Here is a fine example of the technology of automata in the sixteenth century. Shown here is a wooden monk, appr 30 centimeters in heigth, with a crude lever and joints mechanism. The purpose of this puppet will remain guesswork, and how long it took to create it too. But with our contemporary tooling it would certainly take a few months to get this intricate machinery working. A scientist in historic tooling would probably give it a year, but to our opinion at least 2 years of trying and retrying. This prooves that making automata still went on during the ages. (the above pictures are taken at the Deutsches Museum at Munich in Germany, and the statuette stands behind very thick glass, that's why you see some reflection in the pictures)

 

1738

 

(11)
construction and detail of Vaucanson's Duck 1738

Vaucanson is one of the most known constructors of automata.
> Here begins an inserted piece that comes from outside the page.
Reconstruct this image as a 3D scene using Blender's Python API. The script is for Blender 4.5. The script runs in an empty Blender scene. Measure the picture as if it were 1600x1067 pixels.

The above shown 'Mechanical Duck' could actualy produce sound by means of some 'quack-quack mechanism' (flute) fed by bellows mounted beneath the duck.

 

1753

(11)
Knaus writing automata

Actually the very first writing automata, in the western world, was developed by Knaus in 1753. If you look closely to the top of this contraption you will observe some writing on a white rectangular piece of paper. And as was usual in these centuries, the ornaments were almost as important as the functionality of the machine itself.

 

1773

 

Pierre and Henry Louis Jaquet-Droz (Swiss) invented the first automaton that could write. Soon after that they build another automaton that drew a portrait of King Louis XV. Taking the word 'robot' in a broad sense, we might say that their machines were some of the first robots.

 


Louis XV drawing from a later draughtsman(2)

 

1810


front and back of Kaufmann's Trumpetteer 1810 (10)

The Mechanical Trumpetteer constructed by Friedrich Kaufmann in 1810. This is an example of a program (e.g. stepped drum) mounted into an automata to play a tune, like the European street organs. The notches mounted on the drum activated valves that let the air pass by 12 tongues. Which produced a kind of modulated sound. This sound will be modulated through a trumpet so it does sound like a trumpet The stepped drum and the bellows are powered by a spring mechanism that neede to be wound up, observe the crank laying at the bottom. The length of this automata is appr. 180 cm.

 

1970


Shakey, picture courtesy MIT

Shakey from MIT, Boston USA, could see and avoid obstacles


2000


Aibo, Sony, Japan(8)

Sony built Aibo. One of the first robots intended for the consumer market. It reacted on sounds and had some sort of preprogrammed behavior.

 

2002


Asimo, Honda Japan (7)

Honda's Asimo was the first robot that could walk independently with relatively smooth movements and could climb the stairs.